O que diz o governo do Estado
Em nota enviada ao NSC Total, a Secretaria de Meio Ambiente e Economia Verde diz que Santa Catarina participa do Plano Setorial para Adaptação à Mudança do Clima e Baixa Emissão de Carbono na Agropecuária, do Governo Federal, que tem o objetivo de aumentar a “eficiência e resiliência dos sistemas produtivos, a partir de uma gestão integrada da paisagem”.
A Secretaria informou também que vem desenvolvendo o Programa Ação Climática SC, com foco na adaptação à mudança do clima para o Estado. A iniciativa inclui metas e ações prioritárias para “subsidiar tomadas de decisão do governo, com o objetivo de aumentar a capacidade adaptativa do território e atividades setoriais”.

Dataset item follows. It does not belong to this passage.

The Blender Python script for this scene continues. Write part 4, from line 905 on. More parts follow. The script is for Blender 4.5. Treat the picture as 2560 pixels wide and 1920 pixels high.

Outras iniciativas do governo estadual para prevenir os efeitos da crise climática em Santa Catarina são: o Zoneamento Ecológico Econômico (ZEE), o Plano Estadual de Gerenciamento Costeiro de Santa Catarina (GERCO-SC), o Plano Estadual de Proteção e Defesa Civil (PPDC) e o Programa ProAdapta – Apoio para Adaptação à Mudança do Clima.